- What is asked
Starting at the first line of the listing below, repeat each line up to and including the one containing "cam.location = (0, 0, CH);". Leave out pictures.

------------------------

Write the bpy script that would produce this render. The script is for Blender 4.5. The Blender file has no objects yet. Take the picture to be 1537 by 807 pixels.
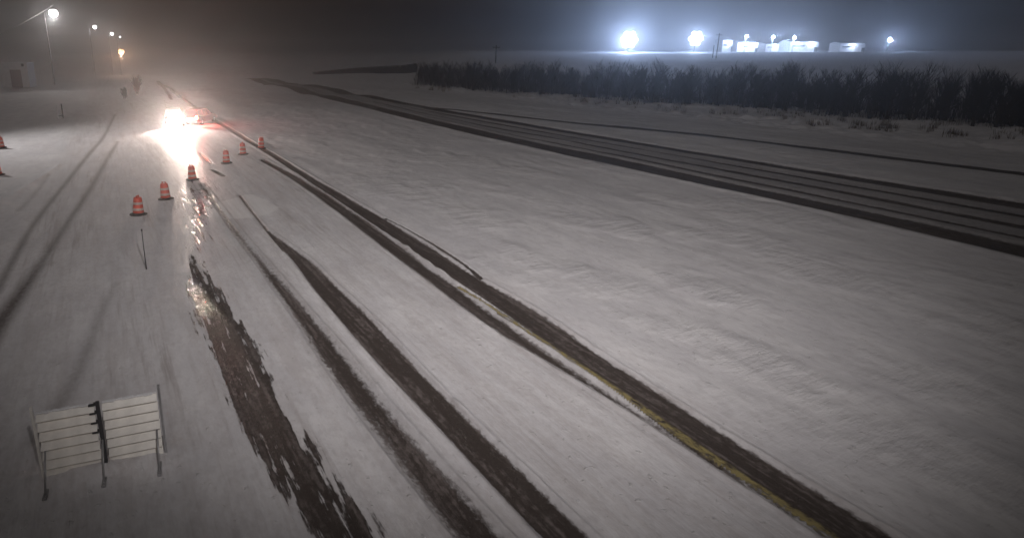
import bpy, bmesh, math, random
import numpy as np
from mathutils import Vector, Matrix
random.seed(7)
R = math.radians
sc = bpy.context.scene
COL = sc.collection

# ------------------------------------------------------------------ camera
F = 883.0; CX = 600.0; CY = 315.0; HZ = 74.0; CH = 8.5; W = 1537.0
TH = math.atan((CY - HZ) / F)
cam_d = bpy.data.cameras.new('camera')
cam = bpy.data.objects.new('camera', cam_d); COL.objects.link(cam); sc.camera = cam
cam_d.sensor_fit = 'HORIZONTAL'; cam_d.sensor_width = 36.0
cam_d.lens = F / W * 36.0
cam_d.shift_x = (768.5 - CX) / W
cam_d.shift_y = -(403.5 - CY) / W
cam_d.clip_start = 0.1; cam_d.clip_end = 9000
cam.location = (0, 0, CH); cam.rotation_euler = (math.pi / 2 - TH, 0, 0)

# ------------------------------------------------------------------ world: night sky under snow cloud
SUN_EL, SUN_AZ = R(35), R(20)
world = bpy.data.worlds.new('World'); sc.world = world; world.use_nodes = True
wn = world.node_tree; bg = wn.nodes['Background']
sky = wn.nodes.new('ShaderNodeTexSky'); sky.sky_type = 'NISHITA'; sky.sun_disc = False
sky.sun_elevation = R(2.0); sky.sun_rotation = R(200); sky.air_density = 2.0; sky.dust_density = 4.0
wmix = wn.nodes.new('ShaderNodeMix'); wmix.data_type = 'RGBA'; wmix.blend_type = 'MULTIPLY'
wmix.inputs[0].default_value = 1.0
wn.links.new(sky.outputs[0], wmix.inputs[6]); wmix.inputs[7].default_value = (0.95, 0.92, 1.0, 1)
wn.links.new(wmix.outputs[2], bg.inputs[0])
bg.inputs[1].default_value = 0.008

# night-cloud glow: one very soft, dim sun
sd = bpy.data.lights.new('cloud_glow', 'SUN'); sd.energy = 0.16; sd.angle = R(60); sd.color = (1.0, 0.93, 0.90)
so = bpy.data.objects.new('cloud_glow', sd); COL.objects.link(so); so.rotation_euler = (R(35), 0, R(-25))

sc.view_settings.view_transform = 'Standard'; sc.view_settings.look = 'None'
sc.view_settings.gamma = 1.0; sc.view_settings.exposure = 0.0
sc.view_settings.use_curve_mapping = False
sc.cycles.volume_bounces = 1
sc.cycles.max_bounces = 6
sc.cycles.use_denoising = True
sc.cycles.sample_clamp_indirect = 4.0
sc.cycles.use_light_tree = True

# ------------------------------------------------------------------ helpers
def G(px, py, z=0.0):
    """photo pixel -> point on the horizontal plane at height z"""
    a = (px - CX) / F; b = (CY - py) / F
    d = (a, math.cos(TH) + b * math.sin(TH), -math.sin(TH) + b * math.cos(TH))
    t = (z - CH) / d[2]
    return np.array([d[0] * t, d[1] * t])

def D(px, py, dist):
    """photo pixel -> 3D point at ground distance dist"""
    a = (px - CX) / F; b = (CY - py) / F
    d = (a, math.cos(TH) + b * math.sin(TH), -math.sin(TH) + b * math.cos(TH))
    t = dist / d[1]
    return Vector((d[0] * t, dist, CH + d[2] * t))

def tag(o, label=None, cat=None, group=None, kind=None):
    if label: o['label'] = label
    if cat: o['category'] = cat
    if group: o['group'] = group
    if kind: o['kind'] = kind
    return o

def empty(name, loc, rz=0.0):
    o = bpy.data.objects.new(name, None); COL.objects.link(o)
    o.location = loc; o.rotation_euler = (0, 0, rz); o.empty_display_size = 0.2
    return o

def obj(name, bm, mat, parent=None, smooth=False):
    me = bpy.data.meshes.new(name); bm.normal_update(); bm.to_mesh(me); bm.free()
    mats = mat if isinstance(mat, (list, tuple)) else [mat]
    for m in mats: me.materials.append(m)
    if smooth:
        for p in me.polygons: p.use_smooth = True
    o = bpy.data.objects.new(name, me); COL.objects.link(o)
    if parent: o.parent = parent
    return o

def copy_tree(o, parent=None):
    c = o.copy(); COL.objects.link(c)
    if parent: c.parent = parent
    for ch in list(o.children): copy_tree(ch, c)
    return c

def box(bm, c, s, rz=0.0, bevel=0.0, mi=0):
    r = bmesh.ops.create_cube(bm, size=1.0)
    vs = r['verts']
    bmesh.ops.scale(bm, vec=s, verts=vs)
    fs = list({f for v in vs for f in v.link_faces})
    if bevel > 0:
        es = list({e for v in vs for e in v.link_edges})
        rr = bmesh.ops.bevel(bm, geom=es, offset=bevel, segments=2, affect='EDGES', profile=0.6)
        vs = list({v for f in rr['faces'] for v in f.verts} | {v for v in vs if v.is_valid})
        fs = list({f for v in vs for f in v.link_faces})
    for f in fs: f.material_index = mi
    bmesh.ops.transform(bm, matrix=Matrix.Translation(c) @ Matrix.Rotation(rz, 4, 'Z'), verts=vs)

def tube(bm, pts, rads, n=8, cap=True, mi=0):
    rings = []
    pts = [Vector(p) for p in pts]
    for i, p in enumerate(pts):
        d = (pts[min(i + 1, len(pts) - 1)] - pts[max(i - 1, 0)])
        if d.length < 1e-6: d = Vector((0, 0, 1))
        d.normalize()
        ref = Vector((1, 0, 0)) if abs(d.x) < 0.8 else Vector((0, 1, 0))
        u = d.cross(ref).normalized(); v = d.cross(u)
        r = rads[i] if isinstance(rads, (list, tuple)) else rads
        rings.append([bm.verts.new(p + u * (r * math.cos(2 * math.pi * k / n)) + v * (r * math.sin(2 * math.pi * k / n))) for k in range(n)])
    for a, b in zip(rings, rings[1:]):
        for k in range(n):
            f = bm.faces.new((a[k], a[(k + 1) % n], b[(k + 1) % n], b[k])); f.material_index = mi; f.smooth = n > 5
    if cap:
        try:
            f = bm.faces.new(rings[0][::-1]); f.material_index = mi
            f = bm.faces.new(rings[-1]); f.material_index = mi
        except Exception: pass

def lathe(bm, prof, n=24, mi=0, c=(0, 0, 0)):
    rings = []
    for r, z in prof:
        rings.append([bm.verts.new((c[0] + r * math.cos(2 * math.pi * k / n), c[1] + r * math.sin(2 * math.pi * k / n), c[2] + z)) for k in range(n)])
    for a, b in zip(rings, rings[1:]):
        for k in range(n):
            f = bm.faces.new((a[k], a[(k + 1) % n], b[(k + 1) % n], b[k])); f.material_index = mi; f.smooth = True
    bm.faces.new(rings[0][::-1]); bm.faces.new(rings[-1])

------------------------

- Completed exercise
Write the bpy script that would produce this render. The script is for Blender 4.5. The Blender file has no objects yet. Take the picture to be 1537 by 807 pixels.
import bpy, bmesh, math, random
import numpy as np
from mathutils import Vector, Matrix
random.seed(7)
R = math.radians
sc = bpy.context.scene
COL = sc.collection

# ------------------------------------------------------------------ camera
F = 883.0; CX = 600.0; CY = 315.0; HZ = 74.0; CH = 8.5; W = 1537.0
TH = math.atan((CY - HZ) / F)
cam_d = bpy.data.cameras.new('camera')
cam = bpy.data.objects.new('camera', cam_d); COL.objects.link(cam); sc.camera = cam
cam_d.sensor_fit = 'HORIZONTAL'; cam_d.sensor_width = 36.0
cam_d.lens = F / W * 36.0
cam_d.shift_x = (768.5 - CX) / W
cam_d.shift_y = -(403.5 - CY) / W
cam_d.clip_start = 0.1; cam_d.clip_end = 9000
cam.location = (0, 0, CH); cam.rotation_euler = (math.pi / 2 - TH, 0, 0)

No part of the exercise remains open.